Perhaps this is the vision that terrifies the Premier League stragglers, all 16 of them. They fear the day that the supreme artists of domestic football, the money-makers and rakers of the Premier League, move on to a more natural habitat on the French Riviera or a purposely-bought Caribbean Island. Anything to cling on to the coattails of that little goldmine. Anything is better than languishing in the remnants of decapitated, land-locked English football.
Look at it. Manchester United have record revenues but profits only enough to cover their enormous debt. Chelsea is seemingly never going to balance the books and keep winning titles. Liverpool is as mortgaged as the entire west coast of California.

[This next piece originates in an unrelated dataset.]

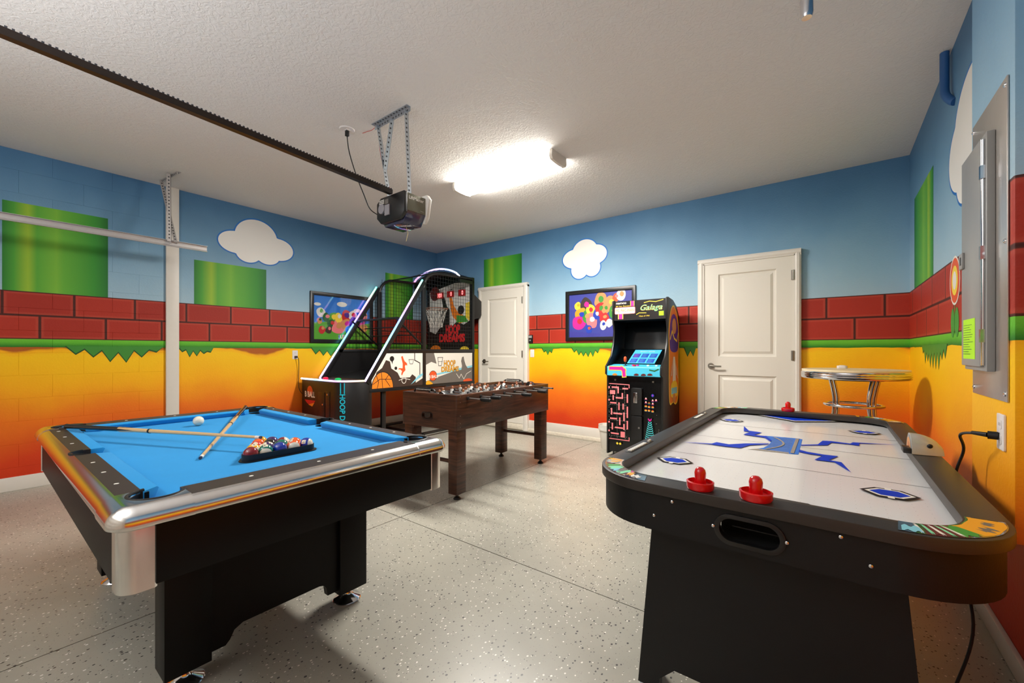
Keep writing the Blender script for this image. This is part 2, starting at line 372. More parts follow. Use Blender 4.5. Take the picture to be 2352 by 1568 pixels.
# garage door in the front wall, behind the camera
gd = struct(G().box(-4.9, YF, 0, -.1, YF+.02, 2.15).build('door_3', WHITE))
for i in range(4):
    for j in range(8):
        G().box(-4.85+j*.594, YF+.02, .05+i*.53, -4.85+j*.594+.56, YF+.035, .05+i*.53+.47).build('panel', WHITE, gd, bevel=.01)
# post in the left wall
G().box(XL, 1.277, 0, XL+.03, 1.389, H).build('trim_1', WHITE, bevel=.003)['kind'] = 'structure'
def basebd(name, p, hh=.135, curb=True):
    o = struct(p.build(name, WHITE, bevel=.004)); return o
basebd('baseboard_left', G().box(XL, YF, 0, XL+.018, 1.277, .12).box(XL, 1.389, 0, XL+.018, YB, .165))
bbk = basebd('baseboard_back', G().box(XL, YB-.02, 0.045, -4.60, YB, .175).box(-3.61, YB-.02, .045, -1.22, YB, .175).box(-.235, YB-.02, .045, XR, YB, .175))
CURB = mat('rough_painted_curb', C(222, 212, 194), .8, noise=.14, nscale=35, bump=.8, bscale=30)
G().box(XL, YB-.035, 0, XR, YB, .05).build('curb', CURB, bbk, bevel=.006)
basebd('baseboard_right', G().box(XR-.02, YF, 0, XR, YB, .085))

# mural figures: painted shapes a hair proud of the wall
def blob(pts, n=5):
    out = []; m = len(pts)
    for i in range(m):
        p0, p1, p2, p3 = (Vector(pts[(i+k-1) % m]) for k in range(4))
        for t in (j/n for j in range(n)):
            out.append(tuple(.5*((2*p1)+(-p0+p2)*t+(2*p0-5*p1+4*p2-p3)*t*t+(-p0+3*p1-3*p2+p3)*t*t*t)))
    return out
def arcs(lobes, cx, cy):
    """cloud outline = outer envelope of ellipses"""
    out = []
    for i in range(120):
        a = 2*PI*i/120; dx, dy = math.cos(a), math.sin(a); best = 0
        for (ex, ey, rx, ry) in lobes:
            qa = (dx/rx)**2+(dy/ry)**2; qb = -2*((ex-cx)*dx/rx**2+(ey-cy)*dy/ry**2); qc = ((ex-cx)/rx)**2+((ey-cy)/ry)**2-1
            D = qb*qb-4*qa*qc
            if D > 0: best = max(best, (-qb+math.sqrt(D))/(2*qa))
        out.append((cx+dx*best, cy+dy*best))
    return out
BLUEL = flatm('cloud_outline', 20, 110, 190); CLW = flatm('cloud_white', 240, 238, 232)
def cloud(parent, fr, lobes, cx, cy, gr=.016):
    g = G(); g.flat(arcs([(a, b, c+gr, d+gr) for a, b, c, d in lobes], cx, cy), fr, 0, .0012); g.flat(arcs(lobes, cx, cy), fr, 1, .0018)
    g.build('painted_cloud', [BLUEL, CLW], parent, smooth=False, recalc=False)
FL = onX(XL+.006, 1); FL2 = onX(XL, 1); FB = onY(YB, -1); FR = onX(XR, -1)
cloud(wl, FL2, [(2.17, 2.62, .24, .22), (1.94, 2.52, .18, .13), (2.42, 2.52, .19, .14), (2.08, 2.42, .14, .12), (2.30, 2.42, .14, .11)], 2.17, 2.53)
cloud(wb, FB, [(-2.68, 2.58, .19, .165), (-2.84, 2.50, .185, .13), (-2.52, 2.52, .165, .13), (-2.76, 2.34, .13, .125), (-2.57, 2.35, .12, .12)], -2.69, 2.47)
cloud(wr, FR, [(3.06, 2.42, .36, .24), (3.30, 2.30, .26, .20), (2.9, 2.3, .3, .2), (3.22, 2.15, .16, .14), (2.95, 2.15, .15, .13)], 3.1, 2.33)
def plainblock(parent, fr, a, b, z1, z0=1.745):
    g = G(); g.prism(rect(a, z0, b, z1), .0004, .0012, fr); g.build('painted_green_block', PIPEX if fr is FB else PIPEY, parent, smooth=False)
plainblock(wl, FL, .17, .83, 2.52); plainblock(wl, FL2, 1.53, 2.28, 2.24); plainblock(wl, FL2, 4.05, 4.60, 2.47)
plainblock(wb, FB, -4.52, -3.75, 2.71, 2.257); plainblock(wr, FR, 4.05, 4.86, 2.50)
GRD = flatm('grass_drip', 58, 140, 44); GRK = flatm('grass_drip_edge', 20, 74, 22)
def drips(parent, fr, a, b, teeth, depth):
    g = G(); rnd = random.Random(int(a*100)); top = 1.262
    for mi, gr, lf in ((1, .014, .0010), (0, 0, .0015)):
        rnd.seed(int(a*77)); pts = [(a-gr, top)]
        n = teeth
        for i in range(n):
            t = (i+.5)/n; x = a+(b-a)*t; e = math.sin(PI*min(1, max(0, t*1.02)))**.6
            lo = 1.25-depth*e*(.65+.5*rnd.random())-gr; hi = 1.25-depth*e*(.15+.25*rnd.random())-gr
            pts.append((x, lo)); pts.append((a+(b-a)*(i+1)/n, hi if i < n-1 else top))
        if fr in (FR,): pass
        g.flat(pts+[(b+gr, top)], fr, mi, lf)
    g.build('painted_grass_fringe', [GRD, GRK], parent, smooth=False, recalc=False)
drips(wl, FL, .55, 1.26, 6, .13); drips(wl, FL2, 1.39, 1.72, 5, .09); drips(wl, FL2, 2.86, 3.3, 4, .12)
drips(wb, FB, -3.38, -3.18, 3, .09); drips(wb, FB, -2.88, -2.45, 6, .13); drips(wb, FB, -1.37, -1.24, 2, .1)
drips(wr, FR, 3.62, 4.5, 9, .17)
g = G()  # plain flower sticker on the right wall
fy, fz = 3.42, 1.62
g.flat(circ(fy, fz, .125, 28, ry=.14), FR, 0, .0012); g.flat(circ(fy, fz, .112, 28, ry=.128), FR, 1, .0016); g.flat(circ(fy, fz, .075, 24, ry=.085), FR, 2, .002)
g.flat(circ(fy, fz, .045, 20, ry=.052), FR, 0, .0024)
for s_ in (-1, 1): g.flat(circ(fy+s_*.05, fz-.24, .045, 16, ry=.085), FR, 3, .0014+.0001*s_)
g.line([(fy, fz-.12), (fy, fz-.3)], .014, FR, 3)
g.build('painted_flower', [P['white'], P['dorange'], P['yellow'], P['green']], wr, smooth=False, recalc=False)

# ---------------------------------------------------------------- doors
def panel_door(name, x0, x1, zb, zt, px, splits, casing, hinge_right=True):
    y = YB
    d = struct(G().box(x0, y-.045, zb, px[0], y-.005, zt).box(px[1], y-.045, zb, x1, y-.005, zt)
               .box(px[0], y-.045, zb, px[1], y-.005, splits[0][0]).box(px[0], y-.045, splits[0][1], px[1], y-.005, splits[1][0])
               .box(px[0], y-.045, splits[1][1], px[1], y-.005, zt).build(name, DOORW, smooth=False))
    for a, b in splits:
        g = G(); X0, X1 = px
        e = .04
        rings = [((X0, a, X1, b), -.044), ((X0+.012, a+.012, X1-.012, b-.012), -.030), ((X0+.03, a+.03, X1-.03, b-.03), -.028), ((X0+.055, a+.055, X1-.055, b-.055), -.040)]
        vs = []; fs = []
        for (q0, r0, q1, r1), yy in rings: vs += [(q0, y+yy, r0), (q1, y+yy, r0), (q1, y+yy, r1), (q0, y+yy, r1)]
        for k in range(3):
            for i in range(4): fs.append((k*4+i, k*4+(i+1) % 4, k*4+4+(i+1) % 4, k*4+4+i))
        fs.append((12, 13, 14, 15)); g.add(vs, fs); g.build('door_panel', DOORW, d, smooth=False, recalc=False)
    cx0, cx1, ct = casing; g = G()
    prof = [(0, 0), (0, .018), (.02, .03), (.045, .034), (.07, .022), (.07, 0)]
    wc = x0-cx0
    for (a, b) in (((cx0, x0), None), ((cx1, x1), None)):
        xa, xb = a
        pts = [(xa+(xb-xa)*t, y-hh) for t, hh in ((0, 0), (0, .048), (.25, .06), (.6, .062), (.85, .054), (1, .054), (1, 0))]
        g.prism(pts, 0.01, ct-(wc*.5), lambda u, v, w: (u, v, w))
    pts = [(zt+(ct-zt)*t, hh) for t, hh in ((0, 0), (0, .054), (.15, .054), (.4, .062), (.75, .06), (1, .048), (1, 0))]
    g.prism(pts, cx0, cx1, lambda u, v, w: (w, y-v, u))
    g.build('door_casing', WHITE, d, smooth=False)
    G().box(x0, y-.06, .02, x1, y-.002, zb-.006).build('threshold', CURB, d, bevel=.005)
    hx = x1-.004 if hinge_right else x0
    for z in (zb+.3, (zb+zt)/2+.02, zt-.2):
        G().cyl((hx, y-.058, z-.05), (hx, y-.058, z+.05), .008, n=10).box(hx-.02, y-.052, z-.05, hx+.004, y-.046, z+.05).build('hinge', NICKEL, d)
    kx = x0+.07; kz = 1.05
    G().cyl((kx, y-.046, kz), (kx, y-.06, kz), .032, n=20).cyl((kx, y-.06, kz), (kx, y-.098, kz), .011, n=12)\
        .tube([(kx, y-.096, kz), (kx+.03, y-.102, kz), (kx+.07, y-.098, kz-.004), (kx+.115, y-.094, kz-.004)], .009, 10).build('door_handle', NICKEL, d)
    return d
panel_door('door_1', -4.535, -3.695, .11, 2.19, (-4.395, -3.81), [(.28, .945), (1.12, 2.04)], (-4.602, -3.612, 2.25))
panel_door('door_2', -1.143, -.296, .11, 2.19, (-.997, -.447), [(.28, .95), (1.155, 2.07)], (-1.213, -.236, 2.256))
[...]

Then you have Alex Ferguson ducking out after his city came to a standstill to honor their fallen so he could promote a tour in South Africa or wherever it was … only a few weeks after taking his team to play a testimonial in Saudi Arabia in the middle of a week of a busy season. These new foreign owners are not about breaking even. They’re about making a profit, and doing it in whatever way possible. Including an integrity-compromised 39th fixture.
As an Arsenal supporter, it would be nice to have more access to my team here in the US, but I understand. However, it should be noted that of the Big 4, Arsenal are the only ones with majority English ownership and direction, a solid business and operating structure, and with an Academy producing English talent that aren’t hemorrhaging cash and chasing dollars 4 and 5 timezones away. As Obi Wan in Star Wars would say, “These are not the droids you are looking for.”